The wood was now silent again, with all sounds of the dogs having ceased, and we peacefully continued homeward. We met a walker coming towards us. I couldn’t be sure, but I thought it might have been the man we had seen with the dogs. Unusually for a walker on the trail he did not greet us or make eye contact. Then the strangest thought popped into my head – that he had been the man with the dogs, and that he had killed them and left them somewhere in the undergrowth. I’m not usually prone to morbid thoughts, and I don't know why I should imagine such a violent scenario, but there was something strange about the atmosphere of the wood that day.

Dee was completely relaxed and normal riding home, with all the tension of the earlier part of the ride having dissolved. I shall never know the truth of the situation, but I think I will always remember the strange atmosphere of that ride.

Friday, 3 October 2008


I find myself still feeling quite distressed at the demise of the guinea pig. Why is that? Why do I dwell on his final, painful day as a memory, rather than on his whole lifetime of happy memories? There is a guinea pig shaped hole in my life, and that hole—that emptiness— is uncomfortable. Emptiness is uncomfortable. There is nothing we can do with emptiness except let it be as it is. We find it preferable to indulge the memories around the hole because we can do something with them – they have a form that can be manipulated, felt, potentised. I hurt, therefore I am.

Memory: in the winter we would bring the guinea pig into the house when it was too cold for him to live outside. Every time I opened the fridge he would squeak at me, because he knew there was food in the fridge.

Perhaps you are thinking that I should ‘get a grip’. He was only a little guinea pig, called Tsi-tsi Pagpo (Mouse-pig) – not a significant existence in the great scheme of things. Yet my response to his loss and my indulgence in the memory of his final hours is an example of how we live our whole lives, clinging to the form of them and trying to ignore the emptiness of them. When emptiness arises we try to fill that hole as quickly as possible with a new form. I am finding it useful to meditate on the free-fall of my habitual indulgence in avoiding emptiness that is still potent despite having been a meditation practitioner for over 25 years.

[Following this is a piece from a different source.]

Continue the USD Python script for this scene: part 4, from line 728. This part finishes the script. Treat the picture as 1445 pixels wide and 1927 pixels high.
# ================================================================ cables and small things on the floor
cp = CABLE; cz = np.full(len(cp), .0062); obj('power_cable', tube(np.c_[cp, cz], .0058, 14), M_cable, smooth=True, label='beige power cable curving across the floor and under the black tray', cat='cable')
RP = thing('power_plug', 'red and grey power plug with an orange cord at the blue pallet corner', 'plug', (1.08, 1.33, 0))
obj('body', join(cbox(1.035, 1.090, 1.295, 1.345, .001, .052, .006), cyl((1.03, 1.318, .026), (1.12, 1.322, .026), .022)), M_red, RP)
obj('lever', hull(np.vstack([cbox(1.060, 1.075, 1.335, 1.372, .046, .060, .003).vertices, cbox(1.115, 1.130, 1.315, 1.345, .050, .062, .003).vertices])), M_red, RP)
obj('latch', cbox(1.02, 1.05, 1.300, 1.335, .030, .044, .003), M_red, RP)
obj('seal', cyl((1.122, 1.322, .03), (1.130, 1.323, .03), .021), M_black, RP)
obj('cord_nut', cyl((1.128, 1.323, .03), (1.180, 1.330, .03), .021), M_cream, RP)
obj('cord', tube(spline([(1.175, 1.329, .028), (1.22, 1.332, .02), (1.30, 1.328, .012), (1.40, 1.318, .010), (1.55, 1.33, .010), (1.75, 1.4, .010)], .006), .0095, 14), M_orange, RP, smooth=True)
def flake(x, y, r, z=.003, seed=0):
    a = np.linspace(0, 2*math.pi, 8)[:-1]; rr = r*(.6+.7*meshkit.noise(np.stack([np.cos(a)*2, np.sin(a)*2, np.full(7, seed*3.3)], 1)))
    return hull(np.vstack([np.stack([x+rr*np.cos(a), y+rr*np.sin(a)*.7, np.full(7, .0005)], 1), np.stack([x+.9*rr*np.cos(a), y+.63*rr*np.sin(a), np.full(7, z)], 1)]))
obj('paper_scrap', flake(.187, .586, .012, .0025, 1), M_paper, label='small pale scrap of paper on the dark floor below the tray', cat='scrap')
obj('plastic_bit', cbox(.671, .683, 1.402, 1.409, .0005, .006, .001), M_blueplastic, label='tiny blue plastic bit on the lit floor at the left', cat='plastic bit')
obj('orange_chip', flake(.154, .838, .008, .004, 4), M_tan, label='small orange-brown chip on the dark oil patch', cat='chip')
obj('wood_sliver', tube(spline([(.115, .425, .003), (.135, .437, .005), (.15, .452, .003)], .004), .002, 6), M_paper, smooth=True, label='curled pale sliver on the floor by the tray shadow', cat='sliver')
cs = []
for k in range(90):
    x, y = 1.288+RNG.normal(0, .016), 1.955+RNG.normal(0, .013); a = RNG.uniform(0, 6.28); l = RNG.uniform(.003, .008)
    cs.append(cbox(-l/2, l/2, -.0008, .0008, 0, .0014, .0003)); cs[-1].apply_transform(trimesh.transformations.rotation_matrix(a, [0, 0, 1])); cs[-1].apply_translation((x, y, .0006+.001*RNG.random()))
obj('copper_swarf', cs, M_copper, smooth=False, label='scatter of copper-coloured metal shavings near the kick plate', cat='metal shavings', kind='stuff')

Memory: occasionally the guinea pig would escape his run in the garden because it had been placed on an uneven patch of grass. One of the cats would come into the house and meow at us until we took notice. We would then find the other cat sitting next to Tsi-tsi Pagpo, keeping guard, until we came to return him to the safety of the run. Both cats seemed to understand that the guinea pig was part of the family, and not food, and he seemed to know that they were not a threat to him.

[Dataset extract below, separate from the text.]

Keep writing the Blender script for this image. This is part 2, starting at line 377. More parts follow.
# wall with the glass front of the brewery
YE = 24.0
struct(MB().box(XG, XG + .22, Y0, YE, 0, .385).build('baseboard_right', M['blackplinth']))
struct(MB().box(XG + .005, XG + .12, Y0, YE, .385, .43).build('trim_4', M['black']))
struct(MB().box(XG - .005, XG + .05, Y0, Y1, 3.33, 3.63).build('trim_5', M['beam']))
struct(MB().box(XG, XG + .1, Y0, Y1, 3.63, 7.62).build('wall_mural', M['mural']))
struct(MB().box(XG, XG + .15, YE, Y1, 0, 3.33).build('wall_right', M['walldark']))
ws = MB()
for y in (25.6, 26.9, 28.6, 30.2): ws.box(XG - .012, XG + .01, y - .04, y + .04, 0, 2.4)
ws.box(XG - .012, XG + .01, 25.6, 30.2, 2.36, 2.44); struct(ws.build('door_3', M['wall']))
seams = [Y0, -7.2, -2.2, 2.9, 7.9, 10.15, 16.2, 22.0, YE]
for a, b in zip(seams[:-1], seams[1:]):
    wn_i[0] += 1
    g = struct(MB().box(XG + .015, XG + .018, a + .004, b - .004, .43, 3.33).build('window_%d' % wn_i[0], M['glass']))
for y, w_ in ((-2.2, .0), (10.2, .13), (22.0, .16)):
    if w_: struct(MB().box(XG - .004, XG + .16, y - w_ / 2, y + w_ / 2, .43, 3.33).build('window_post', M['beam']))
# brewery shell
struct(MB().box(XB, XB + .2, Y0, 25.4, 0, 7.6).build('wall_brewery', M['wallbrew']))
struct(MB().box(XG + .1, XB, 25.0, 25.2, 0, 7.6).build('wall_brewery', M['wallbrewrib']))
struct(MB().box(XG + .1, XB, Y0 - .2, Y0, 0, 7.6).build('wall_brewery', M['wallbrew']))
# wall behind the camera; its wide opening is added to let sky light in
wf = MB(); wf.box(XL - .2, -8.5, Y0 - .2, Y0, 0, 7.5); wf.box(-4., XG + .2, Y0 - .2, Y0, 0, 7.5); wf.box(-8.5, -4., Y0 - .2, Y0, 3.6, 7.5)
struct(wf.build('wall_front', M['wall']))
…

Writing this post is my final indulgence in feeling the edges around the hole of our guinea pig’s loss. I will allow myself to become comfortable with the reality of the emptiness of the guinea pig shaped hole in my life. I will not mourn a projected future that included him, but has never existed. I will not dwell on a remembered past that is no more. If happy memories of him arise, I will enjoy them and then let them dissolve. When thoughts of the pain of his final hours arise, I will feel sorry for them, and then let them dissolve.

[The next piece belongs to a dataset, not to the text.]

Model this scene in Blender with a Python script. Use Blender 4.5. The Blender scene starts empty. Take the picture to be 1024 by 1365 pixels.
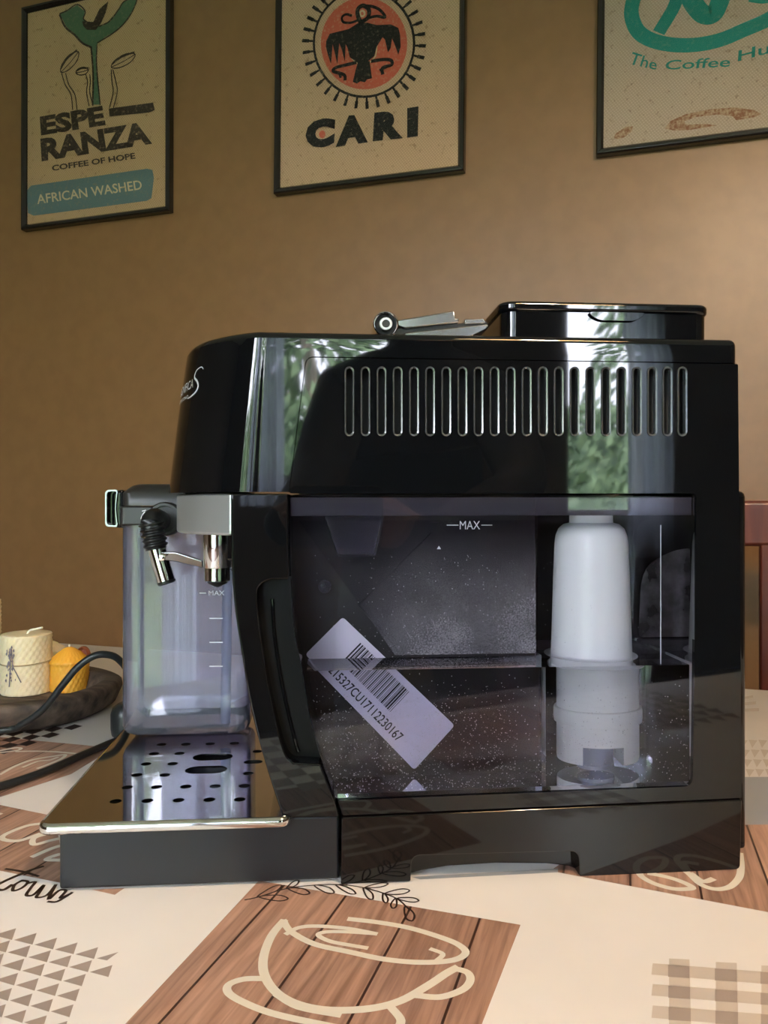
import bpy, bmesh, math, random
from mathutils import Vector, Matrix
from mathutils.geometry import tessellate_polygon

random.seed(7)
S = bpy.context.scene
COL = S.collection

# ------------------------------------------------------------------ camera
F = 1024.0            # focal length in pixels of the 1024 x 1365 frame
CX, HY = 512.0, 672.0  # principal column, horizon row
TZ = 0.75             # table top height
CZ = TZ + 0.237       # camera height
cam = bpy.data.cameras.new('camera')
cam.sensor_fit = 'HORIZONTAL'
cam.sensor_width = 36.0
cam.lens = 36.0 * F / 1024.0
cam.shift_y = (HY - 682.5) / 1024.0
cam.clip_start = 0.02
camo = bpy.data.objects.new('camera', cam)
camo.location = (0, 0, CZ)
camo.rotation_euler = (math.pi / 2, 0, 0)
COL.objects.link(camo)
S.camera = camo

# ------------------------------------------------------------------ world, sun, exposure
W = bpy.data.worlds.new('sky')
W.use_nodes = True
bgn = W.node_tree.nodes['Background']
bgn.inputs['Color'].default_value = (0.83, 0.87, 1.0, 1)
bgn.inputs['Strength'].default_value = 22.0
S.world = W
sun = bpy.data.lights.new('sun', 'SUN')
sun.energy = 16.0
sun.angle = math.radians(1.0)
sun.color = (1.0, 0.93, 0.80)
suno = bpy.data.objects.new('sun', sun)
suno.rotation_euler = (math.radians(52), 0, math.radians(175))   # high, over the roof, on to the garden
COL.objects.link(suno)
S.view_settings.view_transform = 'Standard'
S.view_settings.look = 'None'
S.view_settings.gamma = 1.0
S.view_settings.use_curve_mapping = False
S.view_settings.exposure = 0.86
S.cycles.max_bounces = 14
S.cycles.transparent_max_bounces = 24
S.cycles.transmission_bounces = 12
S.cycles.glossy_bounces = 6
S.cycles.diffuse_bounces = 5


# ------------------------------------------------------------------ helpers: tags
def tag(o, label=None, cat=None, group=None, kind=None):
    if label: o['label'] = label
    if cat: o['category'] = cat
    if group: o['group'] = group
    if kind: o['kind'] = kind
    return o


def empty(name, loc=(0, 0, 0), rz=0.0, parent=None):
    o = bpy.data.objects.new(name, None)
    o.location = loc
    o.rotation_euler = (0, 0, rz)
    o.empty_display_size = 0.02
    COL.objects.link(o)
    if parent: o.parent = parent
    return o


# ------------------------------------------------------------------ helpers: vertical planes seen in the photo
class Frame:
    """a turned local frame: u along, w away from the camera, z up; find() meets a view ray with the plane w = const"""
    def __init__(s, x0, y0, ang, zb):
        s.x0, s.y0, s.a, s.zb = x0, y0, ang, zb
        s.c, s.s = math.cos(ang), math.sin(ang)

    def find(s, px, py, w=0.0):
        k, m = (px - CX) / F, (HY - py) / F
        # w = -(X-x0) s + (Y-y0) c ; X = t k ; Y = t
        t = (w - s.x0 * s.s + s.y0 * s.c) / (s.c - k * s.s)
        X, Y = t * k, t
        u = (X - s.x0) * s.c + (Y - s.y0) * s.s
        return (u, CZ + t * m - s.zb)

    def root(s, name):
        return empty(name, (s.x0, s.y0, s.zb), s.a)

    def world(s, u, w):
        return (s.x0 + u * s.c - w * s.s, s.y0 + u * s.s + w * s.c)


MF = Frame(0.0, 0.4798, math.atan(0.076), TZ)            # coffee machine
WF = Frame(-0.8506, 1.77, math.radians(-17.7), 0.0)      # wall with the posters


def L(px, py, w=0.0):
    return MF.find(px, py, w)


def T(px, py, z=0.0):
    """table-plane point (world x, y) under a pixel, z above the table"""
    t = (CZ - TZ - z) * F / (py - HY)
    return (t * (px - CX) / F, t)


def at(px, py, Y):
    return Vector(((px - CX) / F * Y, Y, CZ + (HY - py) / F * Y))


# ------------------------------------------------------------------ helpers: materials
def mat(name, col=(0.5, 0.5, 0.5), rough=0.5, metal=0.0, spec=0.5, coat=0.0, **kw):
    m = bpy.data.materials.new(name)
    m.use_nodes = True
    b = m.node_tree.nodes['Principled BSDF']
    b.inputs['Base Color'].default_value = (*col, 1)
    b.inputs['Roughness'].default_value = rough
    b.inputs['Metallic'].default_value = metal
    b.inputs['Specular IOR Level'].default_value = spec
    b.inputs['Coat Weight'].default_value = coat
    b.inputs['Coat Roughness'].default_value = 0.03
    for k, v in kw.items():
        b.inputs[k].default_value = v
    return m


def nt(m):
    return m.node_tree.nodes, m.node_tree.links, m.node_tree.nodes['Principled BSDF']


def add_noise_color(m, c1, c2, scale=(10, 10, 10), detail=4, lo=0.35, hi=0.65, rot=0.0, bump=0.0, dist=0.001, coord='Object'):
    n, l, b = nt(m)
    tc = n.new('ShaderNodeTexCoord')
    mp = n.new('ShaderNodeMapping')
    mp.inputs['Scale'].default_value = scale
    mp.inputs['Rotation'].default_value = (0, 0, rot)
    no = n.new('ShaderNodeTexNoise')
    no.inputs['Scale'].default_value = 1.0
    no.inputs['Detail'].default_value = detail
    rp = n.new('ShaderNodeValToRGB')
    rp.color_ramp.elements[0].position = lo
    rp.color_ramp.elements[0].color = (*c1, 1)
    rp.color_ramp.elements[1].position = hi
    rp.color_ramp.elements[1].color = (*c2, 1)
    l.new(tc.outputs[coord], mp.inputs[0])
    l.new(mp.outputs[0], no.inputs['Vector'])
    l.new(no.outputs['Fac'], rp.inputs[0])
    l.new(rp.outputs[0], b.inputs['Base Color'])
    if bump:
        bp = n.new('ShaderNodeBump')
        bp.inputs['Strength'].default_value = bump
        bp.inputs['Distance'].default_value = dist
        l.new(no.outputs['Fac'], bp.inputs['Height'])
        l.new(bp.outputs[0], b.inputs['Normal'])
    return m


def thin_clear(name, tint=(0.9, 0.9, 0.95), edge=(0.5, 0.45, 0.6), ior=1.5, haze=0.0, haze_col=(0.8, 0.8, 0.9), rough=0.02, haze_noise=None):
    """thin clear plastic: straight-through tinted light, a mirror share by Fresnel, a little milky haze"""
    m = bpy.data.materials.new(name)
    m.use_nodes = True
    n, l = m.node_tree.nodes, m.node_tree.links
    n.clear()
    out = n.new('ShaderNodeOutputMaterial')
    tr = n.new('ShaderNodeBsdfTransparent')
    gl = n.new('ShaderNodeBsdfGlossy')
    gl.inputs['Roughness'].default_value = rough
    lw = n.new('ShaderNodeLayerWeight')
    lw.inputs['Blend'].default_value = 0.35
    mc = n.new('ShaderNodeMix')
    mc.data_type = 'RGBA'
    mc.inputs[6].default_value = (*tint, 1)
    mc.inputs[7].default_value = (*edge, 1)
    l.new(lw.outputs['Facing'], mc.inputs[0])
    l.new(mc.outputs[2], tr.inputs['Color'])
    fr = n.new('ShaderNodeFresnel')
    fr.inputs['IOR'].default_value = ior
    base = tr.outputs[0]
    if haze > 0:
        df = n.new('ShaderNodeBsdfDiffuse')
        df.inputs['Color'].default_value = (*haze_col, 1)
        tl = n.new('ShaderNodeBsdfTranslucent')
        tl.inputs['Color'].default_value = (*haze_col, 1)
        ms = n.new('ShaderNodeMixShader')
        ms.inputs[0].default_value = 0.5
        l.new(df.outputs[0], ms.inputs[1])
        l.new(tl.outputs[0], ms.inputs[2])
        mh = n.new('ShaderNodeMixShader')
        mh.inputs[0].default_value = haze
        if haze_noise:
            tc = n.new('ShaderNodeTexCoord')
            no = n.new('ShaderNodeTexNoise')
            no.inputs['Scale'].default_value = haze_noise
            no.inputs['Detail'].default_value = 6
            mr = n.new('ShaderNodeMapRange')
            mr.inputs[1].default_value = 0.3
            mr.inputs[2].default_value = 0.7
            mr.inputs[3].default_value = haze * 0.3
            mr.inputs[4].default_value = haze * 1.5
            l.new(tc.outputs['Object'], no.inputs['Vector'])
            l.new(no.outputs['Fac'], mr.inputs[0])
            l.new(mr.outputs[0], mh.inputs[0])
        l.new(base, mh.inputs[1])
        l.new(ms.outputs[0], mh.inputs[2])
        base = mh.outputs[0]
    mx = n.new('ShaderNodeMixShader')
    l.new(fr.outputs[0], mx.inputs[0])
    l.new(base, mx.inputs[1])
    l.new(gl.outputs[0], mx.inputs[2])
    l.new(mx.outputs[0], out.inputs[0])
    return m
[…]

I wish I had a photograph of him to put up with this post, but find that I do not. I thought I might put up a picture of my purple toe, but then decided you probably didn’t want to see that. So here is a picture of one of Tsi-tsi Pagpo’s feline guardian angels instead.

Thursday, 2 October 2008

One of those days

Today has been ‘one of those days’. I was a bit late getting to the stables because our guinea pig was ill and I had to attend to him a little before I left the house. Consequently the horses were a little put out at receiving their breakfast half and hour later than the other horses. Dee was quite muddy so I gave her a more thorough groom than usual and it was clearly all taking too long because she nipped me on the bum. This is the first time she has ever done this – I think she’s learned it from Red. It was not a serious bite, but still made me jump. She was impatient at the field gate as well, trying to pull away from me and out of her halter before I’d undone it. I had to be quite firm with her to get her to stand and wait.

Returning to Red I started to get him ready for turning out. He wasn’t keen on having his feet picked out first, and wouldn’t stand still or give me his feet. How did I ever imagine that this horse was a good candidate for hoof boots … After failing to get at his hooves, and with him looking at me as if to say: ‘So what are you going to do about it?’ in a smug sort of way, I decided to try an idea that occurred to me after reading a post about resistance on Carolyn Resnick’s blog. I so often find her blog helpful. Red wanted to move rather than stand and have his feet picked, so every time he moved rather than giving me his foot, I walked him in circles. I made no big deal about his refusal to co-operate, I just walking him in a circle three times every time he either moved, or stamped his foot down half way through the process. This worked well apart from one time he stamped his foot onto my big toe. Ouch. I now have a painful toe that is swollen and gradually turning black. It was not deliberate on his part however – I just let my foot get in the way. On the whole the method worked and I was able to pick out his feet with the minimum of difficulty. He caught on more quickly than I expected, as sometimes he seems to be quite a daft horse. I only had to repeat the circling a few times before he decided to stand and give me his hoof. I’m really pleased that I now have a way of improving this daily interaction.

The next thing to work on with Red is standing at the mounting block …

I rode Red on Monday for the first time in months. It was quite a challenge for me to get up on his back. I don’t know why I avoid riding him as he is at his best when being ridden. He was well behaved and responsive. I carried a whip because he has been a bit naughty and nappy with ’ö-Dzin a few times, and he respected that. I think because he bullies me a bit on the ground, I have become nervous of getting on him. We had a nice ride – a little work in the arena and then a short hack into Coed y Wenallt. Hopefully I will not be so nervous about riding him in the future.

I returned home to a guinea pig that looked even more poorly, and so took him to the vet. Sadly his condition was beyond hope and I had to let the vet euthanise him. Poor little chap. Only a day ago he was skipping around his run as usual. I shall miss him. He was the last remnant of our sons’ childhood pets. At one point we had a whole herd of guinea pigs, but he was the last and there will be no more.